Your goal:
Copy out each line in the material below that has the word "script".

## start Extracted entries

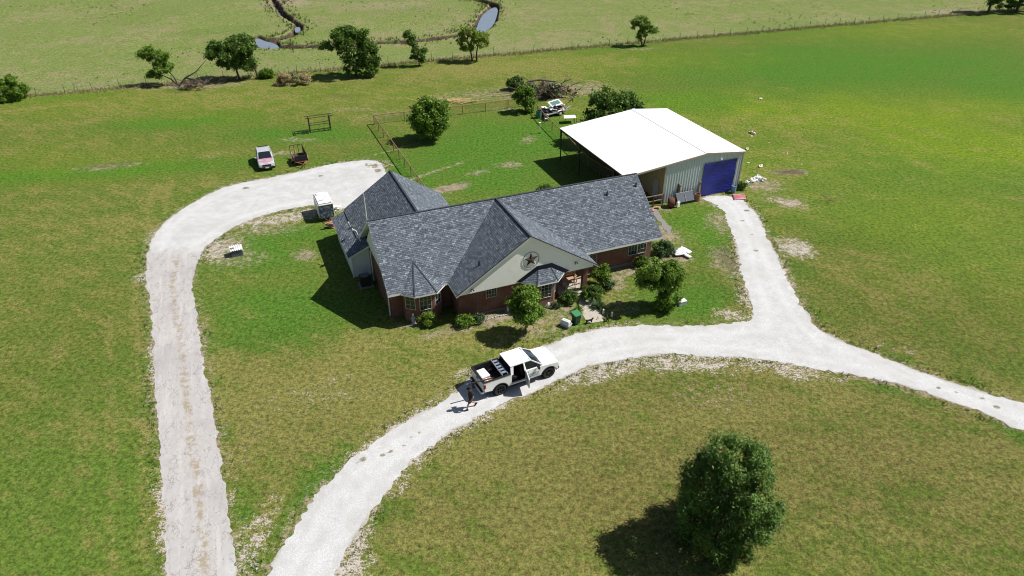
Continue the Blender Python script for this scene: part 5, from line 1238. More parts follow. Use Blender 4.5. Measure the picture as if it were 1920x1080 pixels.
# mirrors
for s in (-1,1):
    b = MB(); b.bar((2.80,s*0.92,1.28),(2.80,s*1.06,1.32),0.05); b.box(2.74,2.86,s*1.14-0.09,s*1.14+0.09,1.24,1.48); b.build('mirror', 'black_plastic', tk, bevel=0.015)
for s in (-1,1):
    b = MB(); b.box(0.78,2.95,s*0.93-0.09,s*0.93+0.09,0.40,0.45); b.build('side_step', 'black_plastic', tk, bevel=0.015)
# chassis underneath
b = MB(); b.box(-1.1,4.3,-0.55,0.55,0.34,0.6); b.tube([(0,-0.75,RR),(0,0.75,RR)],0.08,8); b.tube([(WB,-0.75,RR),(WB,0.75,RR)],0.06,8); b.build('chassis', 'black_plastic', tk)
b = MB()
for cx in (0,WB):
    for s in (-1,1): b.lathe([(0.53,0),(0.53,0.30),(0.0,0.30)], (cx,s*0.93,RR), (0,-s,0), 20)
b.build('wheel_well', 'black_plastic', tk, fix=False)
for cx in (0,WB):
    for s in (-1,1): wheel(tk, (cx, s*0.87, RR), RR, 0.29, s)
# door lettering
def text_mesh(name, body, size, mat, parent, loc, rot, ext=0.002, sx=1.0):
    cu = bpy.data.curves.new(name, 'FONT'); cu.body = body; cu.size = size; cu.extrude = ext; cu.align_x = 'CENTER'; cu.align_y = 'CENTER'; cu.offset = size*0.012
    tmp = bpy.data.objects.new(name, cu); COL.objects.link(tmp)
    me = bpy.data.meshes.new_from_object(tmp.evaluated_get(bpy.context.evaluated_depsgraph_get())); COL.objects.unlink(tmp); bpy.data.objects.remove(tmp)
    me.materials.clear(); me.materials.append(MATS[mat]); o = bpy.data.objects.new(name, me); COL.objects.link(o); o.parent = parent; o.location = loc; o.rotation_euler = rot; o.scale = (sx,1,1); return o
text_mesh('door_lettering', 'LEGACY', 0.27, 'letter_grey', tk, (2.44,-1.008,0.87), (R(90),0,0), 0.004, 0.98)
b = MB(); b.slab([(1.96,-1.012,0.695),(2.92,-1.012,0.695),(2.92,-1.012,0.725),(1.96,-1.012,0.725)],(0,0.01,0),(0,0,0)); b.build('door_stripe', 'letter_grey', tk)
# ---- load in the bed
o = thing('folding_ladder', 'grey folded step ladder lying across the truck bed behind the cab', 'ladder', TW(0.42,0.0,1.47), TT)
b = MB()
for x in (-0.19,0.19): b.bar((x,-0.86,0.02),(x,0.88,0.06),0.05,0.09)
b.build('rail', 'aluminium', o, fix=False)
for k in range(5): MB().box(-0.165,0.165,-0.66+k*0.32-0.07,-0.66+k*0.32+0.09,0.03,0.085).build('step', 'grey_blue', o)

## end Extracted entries
## start Extracted entries

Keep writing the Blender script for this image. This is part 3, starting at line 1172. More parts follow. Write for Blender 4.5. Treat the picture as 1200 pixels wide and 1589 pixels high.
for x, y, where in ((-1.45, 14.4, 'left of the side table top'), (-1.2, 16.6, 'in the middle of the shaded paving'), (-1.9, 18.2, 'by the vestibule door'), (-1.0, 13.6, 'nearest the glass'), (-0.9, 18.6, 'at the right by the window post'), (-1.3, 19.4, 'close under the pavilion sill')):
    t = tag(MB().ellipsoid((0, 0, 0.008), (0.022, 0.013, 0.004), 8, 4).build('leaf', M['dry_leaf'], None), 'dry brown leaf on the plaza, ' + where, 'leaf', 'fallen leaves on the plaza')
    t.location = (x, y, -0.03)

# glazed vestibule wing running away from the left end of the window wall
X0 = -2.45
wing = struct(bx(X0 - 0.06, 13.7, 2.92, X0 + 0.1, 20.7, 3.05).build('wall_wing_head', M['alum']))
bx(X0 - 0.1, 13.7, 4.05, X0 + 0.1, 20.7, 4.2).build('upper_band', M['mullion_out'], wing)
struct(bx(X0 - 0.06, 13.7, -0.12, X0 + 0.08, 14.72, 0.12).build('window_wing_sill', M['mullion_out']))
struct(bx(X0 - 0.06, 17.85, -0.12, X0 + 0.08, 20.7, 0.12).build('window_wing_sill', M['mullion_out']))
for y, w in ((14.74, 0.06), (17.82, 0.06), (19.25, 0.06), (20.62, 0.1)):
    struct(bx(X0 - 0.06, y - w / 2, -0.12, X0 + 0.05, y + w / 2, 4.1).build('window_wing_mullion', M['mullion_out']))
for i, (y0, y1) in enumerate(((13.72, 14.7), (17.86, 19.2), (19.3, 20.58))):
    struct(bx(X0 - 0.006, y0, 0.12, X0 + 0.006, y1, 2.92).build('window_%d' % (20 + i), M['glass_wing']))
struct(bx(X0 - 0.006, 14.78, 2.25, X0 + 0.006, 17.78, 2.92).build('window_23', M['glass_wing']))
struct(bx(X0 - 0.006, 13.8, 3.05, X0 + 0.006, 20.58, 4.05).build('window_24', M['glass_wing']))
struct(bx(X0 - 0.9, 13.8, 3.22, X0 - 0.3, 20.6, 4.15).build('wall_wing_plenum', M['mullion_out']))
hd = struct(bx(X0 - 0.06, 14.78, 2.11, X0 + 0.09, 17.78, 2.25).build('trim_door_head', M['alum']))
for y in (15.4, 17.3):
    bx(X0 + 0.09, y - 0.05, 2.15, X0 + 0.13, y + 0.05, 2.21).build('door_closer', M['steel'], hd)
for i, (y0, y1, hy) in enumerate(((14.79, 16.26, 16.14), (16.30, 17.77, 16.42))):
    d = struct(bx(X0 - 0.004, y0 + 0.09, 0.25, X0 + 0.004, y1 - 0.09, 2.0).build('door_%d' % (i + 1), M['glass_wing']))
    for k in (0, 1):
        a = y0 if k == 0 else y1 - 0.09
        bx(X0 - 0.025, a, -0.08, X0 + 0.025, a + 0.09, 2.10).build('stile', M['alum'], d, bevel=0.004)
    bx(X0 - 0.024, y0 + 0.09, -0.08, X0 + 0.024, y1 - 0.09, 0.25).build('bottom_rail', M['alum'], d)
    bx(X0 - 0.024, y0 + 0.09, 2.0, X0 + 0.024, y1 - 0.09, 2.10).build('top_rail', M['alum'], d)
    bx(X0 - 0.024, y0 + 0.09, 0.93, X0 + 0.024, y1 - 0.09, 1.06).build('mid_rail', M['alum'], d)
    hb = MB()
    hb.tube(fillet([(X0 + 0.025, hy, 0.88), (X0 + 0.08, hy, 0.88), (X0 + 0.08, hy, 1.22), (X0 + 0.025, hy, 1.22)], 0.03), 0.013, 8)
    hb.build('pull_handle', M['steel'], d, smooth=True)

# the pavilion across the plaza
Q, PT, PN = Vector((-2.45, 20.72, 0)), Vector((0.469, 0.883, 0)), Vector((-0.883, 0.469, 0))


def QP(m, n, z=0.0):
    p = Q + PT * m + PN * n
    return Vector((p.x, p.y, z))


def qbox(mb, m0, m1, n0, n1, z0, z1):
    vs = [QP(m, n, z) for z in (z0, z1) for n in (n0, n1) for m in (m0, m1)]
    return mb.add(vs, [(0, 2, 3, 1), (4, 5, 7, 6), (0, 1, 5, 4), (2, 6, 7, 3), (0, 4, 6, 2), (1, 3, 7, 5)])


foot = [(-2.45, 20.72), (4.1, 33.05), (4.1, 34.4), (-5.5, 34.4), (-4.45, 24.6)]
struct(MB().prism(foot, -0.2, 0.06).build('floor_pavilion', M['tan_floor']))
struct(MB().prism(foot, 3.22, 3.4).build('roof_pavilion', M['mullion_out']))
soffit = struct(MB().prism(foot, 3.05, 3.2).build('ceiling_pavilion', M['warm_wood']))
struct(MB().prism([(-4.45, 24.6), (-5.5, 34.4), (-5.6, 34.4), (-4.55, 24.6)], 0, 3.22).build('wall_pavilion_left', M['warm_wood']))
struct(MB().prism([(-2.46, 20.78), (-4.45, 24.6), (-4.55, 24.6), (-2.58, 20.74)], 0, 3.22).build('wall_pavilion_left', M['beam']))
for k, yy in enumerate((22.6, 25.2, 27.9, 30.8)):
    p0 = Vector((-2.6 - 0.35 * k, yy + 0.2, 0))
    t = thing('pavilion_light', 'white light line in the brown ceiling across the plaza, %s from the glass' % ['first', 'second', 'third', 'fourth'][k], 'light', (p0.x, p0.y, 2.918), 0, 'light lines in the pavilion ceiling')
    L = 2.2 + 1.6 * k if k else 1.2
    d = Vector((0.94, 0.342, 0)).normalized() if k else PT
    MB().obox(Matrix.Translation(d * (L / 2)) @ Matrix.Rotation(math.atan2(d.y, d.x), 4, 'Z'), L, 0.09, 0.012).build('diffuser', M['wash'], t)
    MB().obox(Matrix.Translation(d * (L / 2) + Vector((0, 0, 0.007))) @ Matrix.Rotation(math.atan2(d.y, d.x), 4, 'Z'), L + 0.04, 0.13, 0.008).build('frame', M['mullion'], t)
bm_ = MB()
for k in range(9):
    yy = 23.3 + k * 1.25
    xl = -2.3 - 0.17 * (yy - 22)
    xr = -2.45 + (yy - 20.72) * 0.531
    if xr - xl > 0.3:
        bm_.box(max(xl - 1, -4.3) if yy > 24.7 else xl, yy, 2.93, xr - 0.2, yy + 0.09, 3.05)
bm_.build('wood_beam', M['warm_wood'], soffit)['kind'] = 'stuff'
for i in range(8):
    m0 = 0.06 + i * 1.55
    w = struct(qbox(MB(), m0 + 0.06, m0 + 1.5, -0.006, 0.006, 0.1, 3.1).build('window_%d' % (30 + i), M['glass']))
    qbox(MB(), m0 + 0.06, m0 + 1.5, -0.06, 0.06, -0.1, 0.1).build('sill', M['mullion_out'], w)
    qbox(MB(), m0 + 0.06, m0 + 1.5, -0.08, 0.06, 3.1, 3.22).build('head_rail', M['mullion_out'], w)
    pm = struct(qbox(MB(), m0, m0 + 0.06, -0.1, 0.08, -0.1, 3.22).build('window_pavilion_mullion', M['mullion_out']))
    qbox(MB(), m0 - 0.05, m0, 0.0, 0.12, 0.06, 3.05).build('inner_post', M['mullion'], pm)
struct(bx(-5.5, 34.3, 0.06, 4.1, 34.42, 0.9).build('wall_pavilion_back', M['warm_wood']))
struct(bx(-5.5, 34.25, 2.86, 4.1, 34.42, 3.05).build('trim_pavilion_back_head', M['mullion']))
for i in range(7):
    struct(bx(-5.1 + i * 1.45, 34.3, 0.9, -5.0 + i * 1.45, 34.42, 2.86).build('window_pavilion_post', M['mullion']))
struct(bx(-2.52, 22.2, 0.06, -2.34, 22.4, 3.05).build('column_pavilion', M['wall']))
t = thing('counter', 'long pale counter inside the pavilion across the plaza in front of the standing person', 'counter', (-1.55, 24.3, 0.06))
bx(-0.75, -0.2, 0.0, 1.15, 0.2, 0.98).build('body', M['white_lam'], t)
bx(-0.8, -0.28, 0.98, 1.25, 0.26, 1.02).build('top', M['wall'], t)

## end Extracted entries
## start Extracted entries

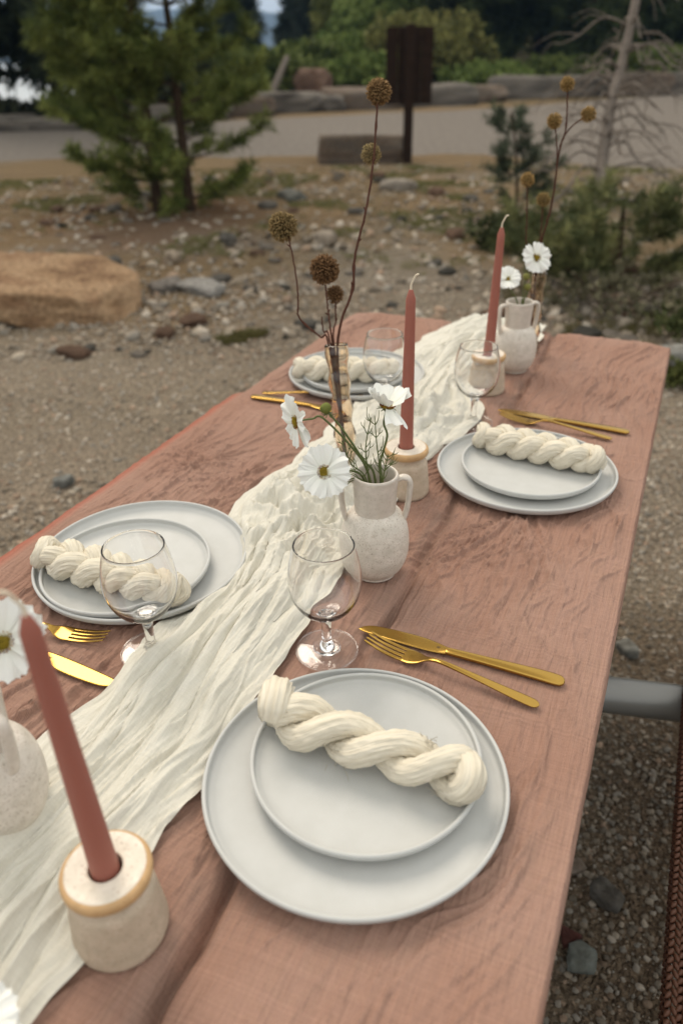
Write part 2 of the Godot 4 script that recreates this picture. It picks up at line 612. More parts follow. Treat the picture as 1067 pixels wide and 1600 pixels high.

## end Extracted entries

The completed task:
Continue the Blender Python script for this scene: part 5, from line 1238. More parts follow. Use Blender 4.5. Measure the picture as if it were 1920x1080 pixels.
Keep writing the Blender script for this image. This is part 3, starting at line 1172. More parts follow. Write for Blender 4.5. Treat the picture as 1200 pixels wide and 1589 pixels high.
Write part 2 of the Godot 4 script that recreates this picture. It picks up at line 612. More parts follow. Treat the picture as 1067 pixels wide and 1600 pixels high.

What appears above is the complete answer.